It’s anyone guess if the troubled Baha Mar resort casino in the Bahamas will make its latest scheduled opening date, but they continue to assemble the necessary team just in case.
The new owners of the oft-delayed $3.5b Baha Mar project announced their new casino executive team on Monday. Alex Pariente will serve as executive VP of casino operations and marketing, while John Zaremba is the new VP of casino operations.
Until recently, Pariente was chief gaming officer for Hard Rock International’s Punta Cana resort in the Dominican Republic and before that worked at Wynn Encore in Las Vegas. Zaremba was VP of gaming operations at the Cosmopolitan in Las Vegas and has also done stints at Las Vegas Sands’ Nevada properties.
Baha Mar’s first casino employees reportedly began their training regimen this weekend. The 100k-square-foot casino floor plans to boast 1,100 slot machines and 125 gaming tables when it opens to the public. Note: we said ‘plans to’.
The Bahamian subsidiary of Hong Kong conglomerate Chow Tai Fook Enterprises (CTFE) announced earlier this year that they would begin a phased opening of the resort on April 21. But despite that deadline being just five weeks away, the resort has yet to begin taking reservations, prompting fears of yet another postponement.
This weekend, Baha Mar President Graeme Davis told a local radio program that the property’s operators wanted to “make sure we open up thoughtfully, to make sure that we are creating an exceptional experience that we don’t have that mishap that happened in the past where it was a start-stop where guests had their reservations cancelled.”
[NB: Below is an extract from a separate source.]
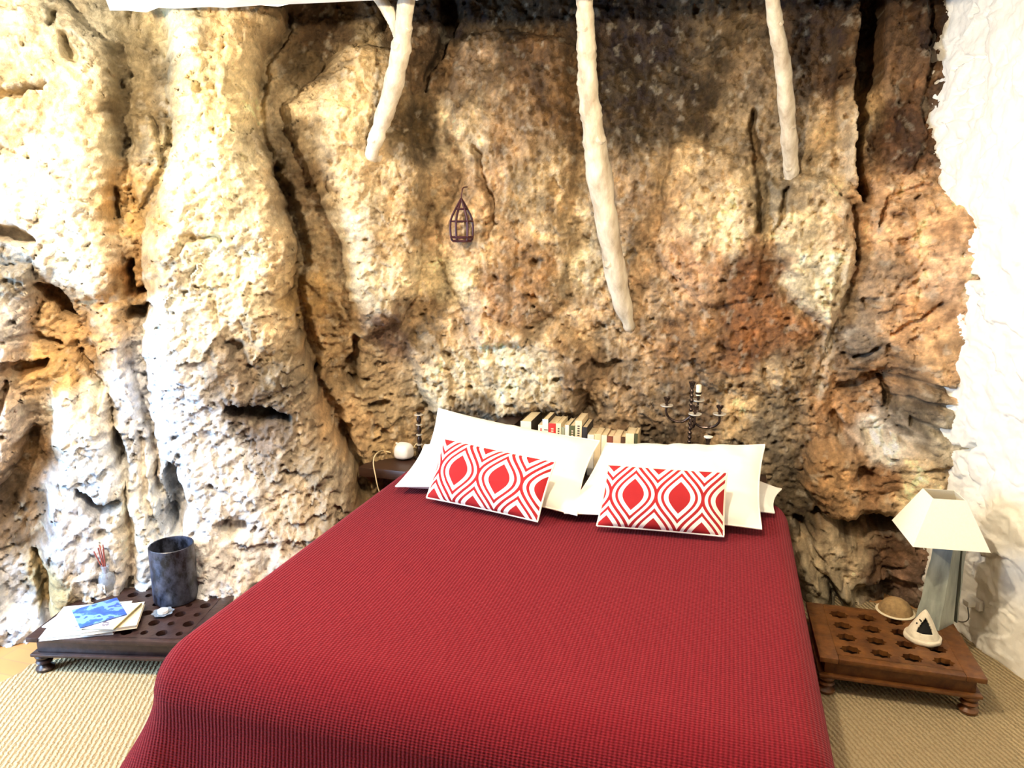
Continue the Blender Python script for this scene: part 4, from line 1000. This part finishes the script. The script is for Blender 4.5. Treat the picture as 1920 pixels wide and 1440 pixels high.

Baha Mar was originally scheduled to open in 2014 but the completion date kept getting further away until original developer Sarkis Izmirlian put the project into Chapter 11 bankruptcy in June 2015. Last December, CTFE announced that it had acquired the property from the Chinese bankers that foreclosed on Izmirlian.
However, CTFE subsequently announced that the deal wouldn’t be finalized until the property’s principal contractor, China Construction America (CCA), finished work on the project, which was said to be 97% complete when Izmirlian filed for Chapter 11.
Izmirlian, who had very publicly blamed CCA’s slow progress for most of the project’s setbacks, issued a press release earlier this month calling Baha Mar “a Potemkin hotel,” and claimed Bahamians “do not really know if there is a final ownership deal firmly in place.” Izmirlian repeated his oft-stated offer to “buy Baha Mar today and complete it immediately with Bahamian workers and Bahamian contractors.”
More bad news came on February 28, when Rosewood Hotels and Resorts International announced that its 200-room Baha Mar hotel would open “in Spring 2018.” In January, Baha Mar’s Davis had claimed both Rosewood’s hotel and the SLS Lux hotel would be accepting visitors in time for Baha Mar’s ‘grand opening’ in November/December 2017.
Rosewood, which is a subsidiary of CTFE, bailed on Baha Mar shortly after the 2015 bankruptcy, and only returned to the project after CTFE announced its involvement. Nonetheless, Rosewood’s announcement has given more credence to rumors that CCA has fallen behind on its construction schedule. Watch this space.